Kommentar Netzsperren: Langsamer ans Ziel
Auch die Bundesregierung will nun Kinderporno-Websites löschen statt sperren. Vielleicht beginnt die Debatte über einen Einstieg in eine Netzsperr-Infrastruktur jetzt erst richtig.
Löschen statt Sperren": Den Slogan, mit dem Netzaktivisten im vergangenen Jahr gegen Stoppschilder für Kinderpornoseiten mobilisierten, macht sich die Bundesregierung nun selbst zu eigen.
CDU-Innenminister de Maizière kommt das gelegen. Mit der FDP-Justizministerin Sabine Leutheusser-Schnarrenberger, die sich an seine Entscheidung noch flugs angehängt hat, bildet er unerwartet eine einsame Bastion des Koalitionsfriedens. Dabei steht die große Bedeutung, die dem Thema unter Medienschaffenden und Bloggern beigemessen wurde, in keinem Verhältnis zur politischen Relevanz für sein Haus. Der Dissens zwischen Netzaktivisten und Innenpolitikern ist hier weit geringer ist als etwa bei den innenpolitischen Großprojekten Onlinedurchsuchung und Vorratsdatenspeicherung.

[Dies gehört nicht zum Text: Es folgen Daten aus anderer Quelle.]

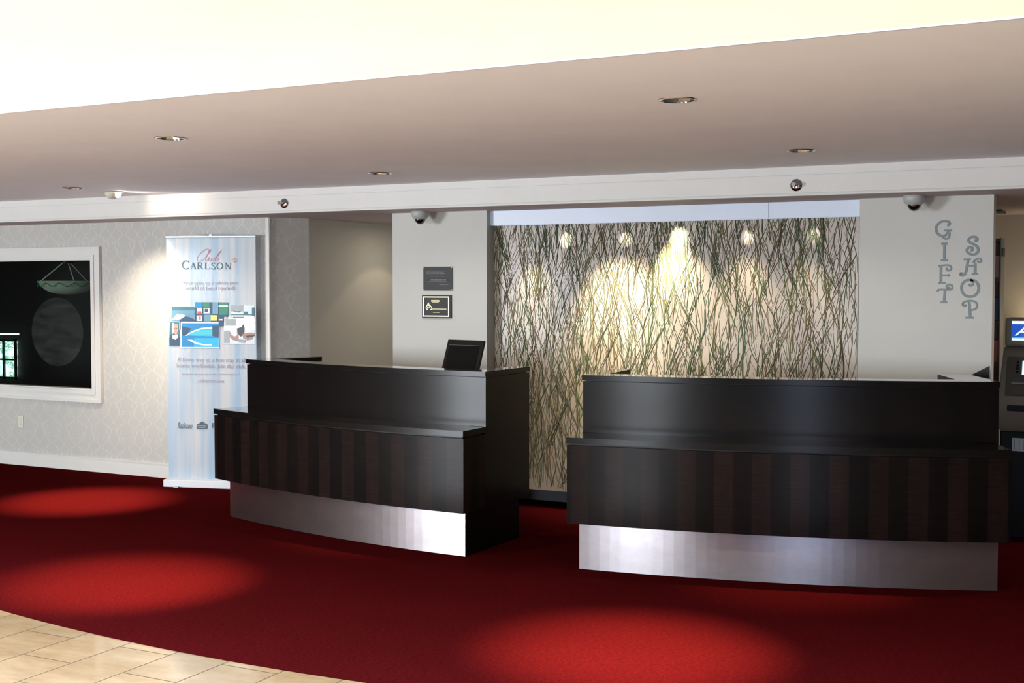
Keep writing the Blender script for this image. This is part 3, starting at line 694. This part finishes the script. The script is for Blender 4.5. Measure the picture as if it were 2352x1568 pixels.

Im Ziel, kinderpornografische Seiten einzudämmen, waren sich alle Seiten von Beginn an einig. Nur wollte die letzte Bundesregierung schnell und mit flexiblen Seitensperrungen vorgehen, statt erst umständlich via Europol die entsprechenden ausländischen Behörden um eine Löschverfügung bitten zu müssen. Bloße Sperrungen können technisch Versierte allerdings leicht umgehen, lästerte die Netzgemeinde. Und vom ehemaligen Innenminister ist überliefert, dass ihm das Projekt seiner Kabinettskollegin keine Herzensangelegenheit war. Nun soll die technische Vorgehensweise wieder schwerfälliger, aber auch gründlicher werden. Bloße Prozessoptimierung also, mit der die aufgedrängte Expertise erfolgreich eingebunden wird?
Vielleicht beginnt die politische Debatte über einen staatlichen Einstieg in eine Netzsperr-Infrastruktur, welche recht schnell über den unstreitigen Bereich der Kinderpornografie hinaus ausgeweitet werden könnte, jetzt erst richtig. Im Iran wird politische Zensur häufig unter dem Mantel der Pornografiebekämpfung geübt - eine Gefahr, vor der Netzaktivisten auch hierzulande warnen.